What you will do - Write out the data again in full, exactly as it reads.

Source excerpt -
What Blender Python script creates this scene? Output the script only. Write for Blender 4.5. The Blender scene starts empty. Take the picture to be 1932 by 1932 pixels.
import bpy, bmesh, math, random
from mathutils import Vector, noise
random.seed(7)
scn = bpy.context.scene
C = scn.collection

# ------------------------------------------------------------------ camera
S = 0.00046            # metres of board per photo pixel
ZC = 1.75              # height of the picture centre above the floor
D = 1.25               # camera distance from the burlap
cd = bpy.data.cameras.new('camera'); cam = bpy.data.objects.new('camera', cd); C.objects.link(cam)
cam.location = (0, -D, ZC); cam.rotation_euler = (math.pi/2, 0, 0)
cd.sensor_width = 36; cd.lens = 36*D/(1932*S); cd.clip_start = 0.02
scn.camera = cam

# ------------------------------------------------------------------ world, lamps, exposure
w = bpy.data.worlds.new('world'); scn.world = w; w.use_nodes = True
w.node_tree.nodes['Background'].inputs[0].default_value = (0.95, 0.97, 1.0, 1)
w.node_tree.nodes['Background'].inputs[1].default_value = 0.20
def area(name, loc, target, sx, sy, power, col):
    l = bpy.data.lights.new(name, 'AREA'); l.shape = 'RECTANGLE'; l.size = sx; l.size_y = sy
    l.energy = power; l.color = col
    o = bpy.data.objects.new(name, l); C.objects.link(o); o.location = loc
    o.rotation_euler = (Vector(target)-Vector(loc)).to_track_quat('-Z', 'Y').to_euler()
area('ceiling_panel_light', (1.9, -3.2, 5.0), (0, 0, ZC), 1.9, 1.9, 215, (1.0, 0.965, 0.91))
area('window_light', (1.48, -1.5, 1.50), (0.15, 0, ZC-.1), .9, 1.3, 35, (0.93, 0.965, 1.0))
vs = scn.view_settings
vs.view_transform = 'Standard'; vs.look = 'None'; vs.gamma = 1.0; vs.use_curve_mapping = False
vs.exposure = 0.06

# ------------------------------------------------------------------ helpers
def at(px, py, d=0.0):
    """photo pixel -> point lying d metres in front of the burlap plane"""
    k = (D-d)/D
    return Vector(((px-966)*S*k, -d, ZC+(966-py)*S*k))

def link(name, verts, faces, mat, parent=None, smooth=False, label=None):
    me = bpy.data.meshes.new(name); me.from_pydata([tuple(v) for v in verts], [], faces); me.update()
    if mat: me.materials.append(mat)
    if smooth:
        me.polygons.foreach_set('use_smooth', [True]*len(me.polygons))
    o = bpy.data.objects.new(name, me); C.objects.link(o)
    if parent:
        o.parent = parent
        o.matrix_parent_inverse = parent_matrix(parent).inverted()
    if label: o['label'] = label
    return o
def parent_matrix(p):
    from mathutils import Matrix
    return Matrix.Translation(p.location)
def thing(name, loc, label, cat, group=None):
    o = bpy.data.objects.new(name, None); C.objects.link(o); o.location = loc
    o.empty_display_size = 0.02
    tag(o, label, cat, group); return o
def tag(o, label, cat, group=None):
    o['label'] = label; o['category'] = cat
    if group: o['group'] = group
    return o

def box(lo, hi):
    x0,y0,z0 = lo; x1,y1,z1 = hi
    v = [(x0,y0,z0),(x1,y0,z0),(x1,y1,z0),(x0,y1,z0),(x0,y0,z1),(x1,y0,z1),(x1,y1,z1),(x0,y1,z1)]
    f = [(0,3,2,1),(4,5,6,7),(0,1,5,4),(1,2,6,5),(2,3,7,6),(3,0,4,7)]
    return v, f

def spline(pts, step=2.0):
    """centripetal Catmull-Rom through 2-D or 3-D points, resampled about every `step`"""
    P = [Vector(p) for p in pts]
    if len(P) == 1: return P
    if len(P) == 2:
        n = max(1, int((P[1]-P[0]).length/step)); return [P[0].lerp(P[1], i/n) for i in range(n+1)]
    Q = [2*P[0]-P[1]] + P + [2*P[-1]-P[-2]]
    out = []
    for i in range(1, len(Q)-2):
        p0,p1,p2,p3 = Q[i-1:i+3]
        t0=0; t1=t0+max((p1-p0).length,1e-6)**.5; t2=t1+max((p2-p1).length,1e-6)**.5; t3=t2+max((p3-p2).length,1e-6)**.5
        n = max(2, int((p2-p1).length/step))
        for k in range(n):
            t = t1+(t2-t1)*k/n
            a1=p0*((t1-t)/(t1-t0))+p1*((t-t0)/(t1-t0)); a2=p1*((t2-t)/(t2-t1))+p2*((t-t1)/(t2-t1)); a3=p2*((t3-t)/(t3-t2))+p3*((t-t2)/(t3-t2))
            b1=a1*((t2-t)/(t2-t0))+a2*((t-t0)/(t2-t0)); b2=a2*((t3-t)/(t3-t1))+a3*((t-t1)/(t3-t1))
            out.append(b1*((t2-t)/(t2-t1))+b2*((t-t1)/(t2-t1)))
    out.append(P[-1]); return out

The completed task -
What Blender Python script creates this scene? Output the script only. Write for Blender 4.5. The Blender scene starts empty. Take the picture to be 1932 by 1932 pixels.
import bpy, bmesh, math, random
from mathutils import Vector, noise
random.seed(7)
scn = bpy.context.scene
C = scn.collection

# ------------------------------------------------------------------ camera
S = 0.00046            # metres of board per photo pixel
ZC = 1.75              # height of the picture centre above the floor
D = 1.25               # camera distance from the burlap
cd = bpy.data.cameras.new('camera'); cam = bpy.data.objects.new('camera', cd); C.objects.link(cam)
cam.location = (0, -D, ZC); cam.rotation_euler = (math.pi/2, 0, 0)
cd.sensor_width = 36; cd.lens = 36*D/(1932*S); cd.clip_start = 0.02
scn.camera = cam

# ------------------------------------------------------------------ world, lamps, exposure
w = bpy.data.worlds.new('world'); scn.world = w; w.use_nodes = True
w.node_tree.nodes['Background'].inputs[0].default_value = (0.95, 0.97, 1.0, 1)
w.node_tree.nodes['Background'].inputs[1].default_value = 0.20
def area(name, loc, target, sx, sy, power, col):
    l = bpy.data.lights.new(name, 'AREA'); l.shape = 'RECTANGLE'; l.size = sx; l.size_y = sy
    l.energy = power; l.color = col
    o = bpy.data.objects.new(name, l); C.objects.link(o); o.location = loc
    o.rotation_euler = (Vector(target)-Vector(loc)).to_track_quat('-Z', 'Y').to_euler()
area('ceiling_panel_light', (1.9, -3.2, 5.0), (0, 0, ZC), 1.9, 1.9, 215, (1.0, 0.965, 0.91))
area('window_light', (1.48, -1.5, 1.50), (0.15, 0, ZC-.1), .9, 1.3, 35, (0.93, 0.965, 1.0))
vs = scn.view_settings
vs.view_transform = 'Standard'; vs.look = 'None'; vs.gamma = 1.0; vs.use_curve_mapping = False
vs.exposure = 0.06

# ------------------------------------------------------------------ helpers
def at(px, py, d=0.0):
    """photo pixel -> point lying d metres in front of the burlap plane"""
    k = (D-d)/D
    return Vector(((px-966)*S*k, -d, ZC+(966-py)*S*k))

def link(name, verts, faces, mat, parent=None, smooth=False, label=None):
    me = bpy.data.meshes.new(name); me.from_pydata([tuple(v) for v in verts], [], faces); me.update()
    if mat: me.materials.append(mat)
    if smooth:
        me.polygons.foreach_set('use_smooth', [True]*len(me.polygons))
    o = bpy.data.objects.new(name, me); C.objects.link(o)
    if parent:
        o.parent = parent
        o.matrix_parent_inverse = parent_matrix(parent).inverted()
    if label: o['label'] = label
    return o
def parent_matrix(p):
    from mathutils import Matrix
    return Matrix.Translation(p.location)
def thing(name, loc, label, cat, group=None):
    o = bpy.data.objects.new(name, None); C.objects.link(o); o.location = loc
    o.empty_display_size = 0.02
    tag(o, label, cat, group); return o
def tag(o, label, cat, group=None):
    o['label'] = label; o['category'] = cat
    if group: o['group'] = group
    return o

def box(lo, hi):
    x0,y0,z0 = lo; x1,y1,z1 = hi
    v = [(x0,y0,z0),(x1,y0,z0),(x1,y1,z0),(x0,y1,z0),(x0,y0,z1),(x1,y0,z1),(x1,y1,z1),(x0,y1,z1)]
    f = [(0,3,2,1),(4,5,6,7),(0,1,5,4),(1,2,6,5),(2,3,7,6),(3,0,4,7)]
    return v, f

def spline(pts, step=2.0):
    """centripetal Catmull-Rom through 2-D or 3-D points, resampled about every `step`"""
    P = [Vector(p) for p in pts]
    if len(P) == 1: return P
    if len(P) == 2:
        n = max(1, int((P[1]-P[0]).length/step)); return [P[0].lerp(P[1], i/n) for i in range(n+1)]
    Q = [2*P[0]-P[1]] + P + [2*P[-1]-P[-2]]
    out = []
    for i in range(1, len(Q)-2):
        p0,p1,p2,p3 = Q[i-1:i+3]
        t0=0; t1=t0+max((p1-p0).length,1e-6)**.5; t2=t1+max((p2-p1).length,1e-6)**.5; t3=t2+max((p3-p2).length,1e-6)**.5
        n = max(2, int((p2-p1).length/step))
        for k in range(n):
            t = t1+(t2-t1)*k/n
            a1=p0*((t1-t)/(t1-t0))+p1*((t-t0)/(t1-t0)); a2=p1*((t2-t)/(t2-t1))+p2*((t-t1)/(t2-t1)); a3=p2*((t3-t)/(t3-t2))+p3*((t-t2)/(t3-t2))
            b1=a1*((t2-t)/(t2-t0))+a2*((t-t0)/(t2-t0)); b2=a2*((t3-t)/(t3-t1))+a3*((t-t1)/(t3-t1))
            out.append(b1*((t2-t)/(t2-t1))+b2*((t-t1)/(t2-t1)))
    out.append(P[-1]); return out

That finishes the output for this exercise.